— Start —
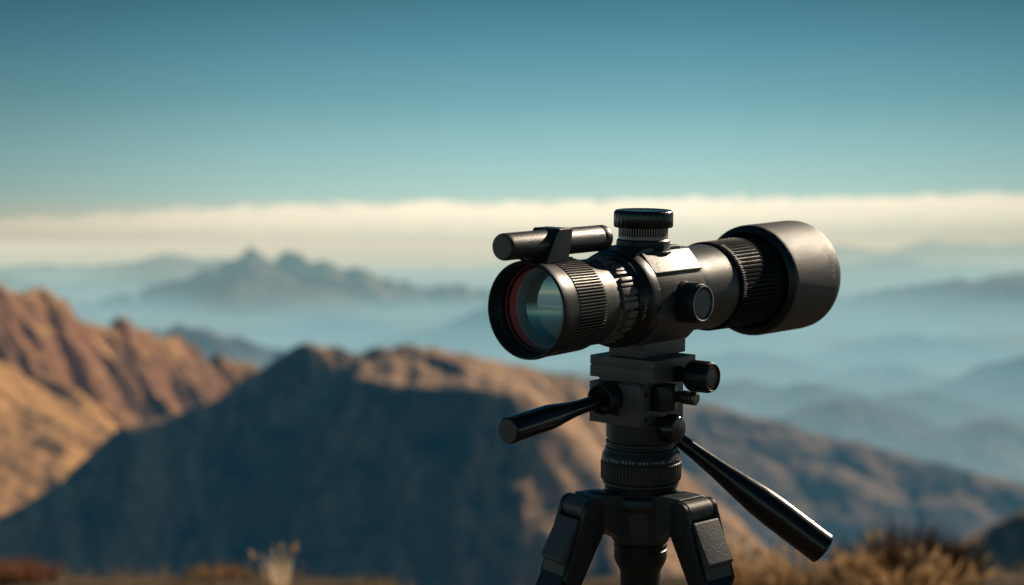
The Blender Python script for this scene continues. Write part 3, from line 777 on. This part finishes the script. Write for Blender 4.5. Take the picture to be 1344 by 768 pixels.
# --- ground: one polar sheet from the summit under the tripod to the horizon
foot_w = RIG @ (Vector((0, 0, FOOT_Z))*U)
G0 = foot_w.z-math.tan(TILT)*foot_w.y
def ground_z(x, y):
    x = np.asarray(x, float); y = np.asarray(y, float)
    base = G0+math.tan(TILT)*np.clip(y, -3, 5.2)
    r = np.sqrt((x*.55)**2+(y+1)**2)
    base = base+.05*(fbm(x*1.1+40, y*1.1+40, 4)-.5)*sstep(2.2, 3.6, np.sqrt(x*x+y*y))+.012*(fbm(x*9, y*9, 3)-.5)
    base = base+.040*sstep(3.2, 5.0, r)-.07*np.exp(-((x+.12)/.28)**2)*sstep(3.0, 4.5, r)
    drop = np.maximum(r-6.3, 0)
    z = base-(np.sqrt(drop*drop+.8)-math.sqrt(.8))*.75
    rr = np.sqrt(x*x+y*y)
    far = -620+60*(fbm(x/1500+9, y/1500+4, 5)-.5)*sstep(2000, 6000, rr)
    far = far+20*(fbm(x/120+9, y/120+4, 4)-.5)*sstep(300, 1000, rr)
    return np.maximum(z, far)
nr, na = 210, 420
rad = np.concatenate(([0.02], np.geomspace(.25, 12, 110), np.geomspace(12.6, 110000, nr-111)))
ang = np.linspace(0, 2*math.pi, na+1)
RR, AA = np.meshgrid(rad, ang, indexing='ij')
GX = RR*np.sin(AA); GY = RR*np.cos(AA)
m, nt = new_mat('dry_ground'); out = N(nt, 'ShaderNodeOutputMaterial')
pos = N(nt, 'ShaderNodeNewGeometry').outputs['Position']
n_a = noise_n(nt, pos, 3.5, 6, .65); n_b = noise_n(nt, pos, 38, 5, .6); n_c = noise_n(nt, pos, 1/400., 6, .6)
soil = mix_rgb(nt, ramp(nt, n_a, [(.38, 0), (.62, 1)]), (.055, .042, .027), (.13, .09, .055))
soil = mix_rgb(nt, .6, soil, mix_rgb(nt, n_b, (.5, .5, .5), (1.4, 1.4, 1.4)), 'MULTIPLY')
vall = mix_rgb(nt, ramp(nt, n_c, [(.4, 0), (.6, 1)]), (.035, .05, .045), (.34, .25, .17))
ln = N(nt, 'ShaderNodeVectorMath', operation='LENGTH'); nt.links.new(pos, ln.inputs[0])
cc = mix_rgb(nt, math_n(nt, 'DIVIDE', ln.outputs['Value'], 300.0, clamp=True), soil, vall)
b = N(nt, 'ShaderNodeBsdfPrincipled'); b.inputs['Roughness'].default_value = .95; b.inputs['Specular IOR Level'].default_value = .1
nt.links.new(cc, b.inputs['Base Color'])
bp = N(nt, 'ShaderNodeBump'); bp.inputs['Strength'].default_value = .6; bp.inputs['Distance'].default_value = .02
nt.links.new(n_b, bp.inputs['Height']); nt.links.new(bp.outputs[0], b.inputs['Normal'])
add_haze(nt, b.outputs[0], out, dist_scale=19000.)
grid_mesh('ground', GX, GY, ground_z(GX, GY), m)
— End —
Strip out the pictures and quote the remaining data word for word.

The Blender Python script for this scene continues. Write part 3, from line 777 on. This part finishes the script. Write for Blender 4.5. Take the picture to be 1344 by 768 pixels.
# --- ground: one polar sheet from the summit under the tripod to the horizon
foot_w = RIG @ (Vector((0, 0, FOOT_Z))*U)
G0 = foot_w.z-math.tan(TILT)*foot_w.y
def ground_z(x, y):
    x = np.asarray(x, float); y = np.asarray(y, float)
    base = G0+math.tan(TILT)*np.clip(y, -3, 5.2)
    r = np.sqrt((x*.55)**2+(y+1)**2)
    base = base+.05*(fbm(x*1.1+40, y*1.1+40, 4)-.5)*sstep(2.2, 3.6, np.sqrt(x*x+y*y))+.012*(fbm(x*9, y*9, 3)-.5)
    base = base+.040*sstep(3.2, 5.0, r)-.07*np.exp(-((x+.12)/.28)**2)*sstep(3.0, 4.5, r)
    drop = np.maximum(r-6.3, 0)
    z = base-(np.sqrt(drop*drop+.8)-math.sqrt(.8))*.75
    rr = np.sqrt(x*x+y*y)
    far = -620+60*(fbm(x/1500+9, y/1500+4, 5)-.5)*sstep(2000, 6000, rr)
    far = far+20*(fbm(x/120+9, y/120+4, 4)-.5)*sstep(300, 1000, rr)
    return np.maximum(z, far)
nr, na = 210, 420
rad = np.concatenate(([0.02], np.geomspace(.25, 12, 110), np.geomspace(12.6, 110000, nr-111)))
ang = np.linspace(0, 2*math.pi, na+1)
RR, AA = np.meshgrid(rad, ang, indexing='ij')
GX = RR*np.sin(AA); GY = RR*np.cos(AA)
m, nt = new_mat('dry_ground'); out = N(nt, 'ShaderNodeOutputMaterial')
pos = N(nt, 'ShaderNodeNewGeometry').outputs['Position']
n_a = noise_n(nt, pos, 3.5, 6, .65); n_b = noise_n(nt, pos, 38, 5, .6); n_c = noise_n(nt, pos, 1/400., 6, .6)
soil = mix_rgb(nt, ramp(nt, n_a, [(.38, 0), (.62, 1)]), (.055, .042, .027), (.13, .09, .055))
soil = mix_rgb(nt, .6, soil, mix_rgb(nt, n_b, (.5, .5, .5), (1.4, 1.4, 1.4)), 'MULTIPLY')
vall = mix_rgb(nt, ramp(nt, n_c, [(.4, 0), (.6, 1)]), (.035, .05, .045), (.34, .25, .17))
ln = N(nt, 'ShaderNodeVectorMath', operation='LENGTH'); nt.links.new(pos, ln.inputs[0])
cc = mix_rgb(nt, math_n(nt, 'DIVIDE', ln.outputs['Value'], 300.0, clamp=True), soil, vall)
b = N(nt, 'ShaderNodeBsdfPrincipled'); b.inputs['Roughness'].default_value = .95; b.inputs['Specular IOR Level'].default_value = .1
nt.links.new(cc, b.inputs['Base Color'])
bp = N(nt, 'ShaderNodeBump'); bp.inputs['Strength'].default_value = .6; bp.inputs['Distance'].default_value = .02
nt.links.new(n_b, bp.inputs['Height']); nt.links.new(bp.outputs[0], b.inputs['Normal'])
add_haze(nt, b.outputs[0], out, dist_scale=19000.)
grid_mesh('ground', GX, GY, ground_z(GX, GY), m)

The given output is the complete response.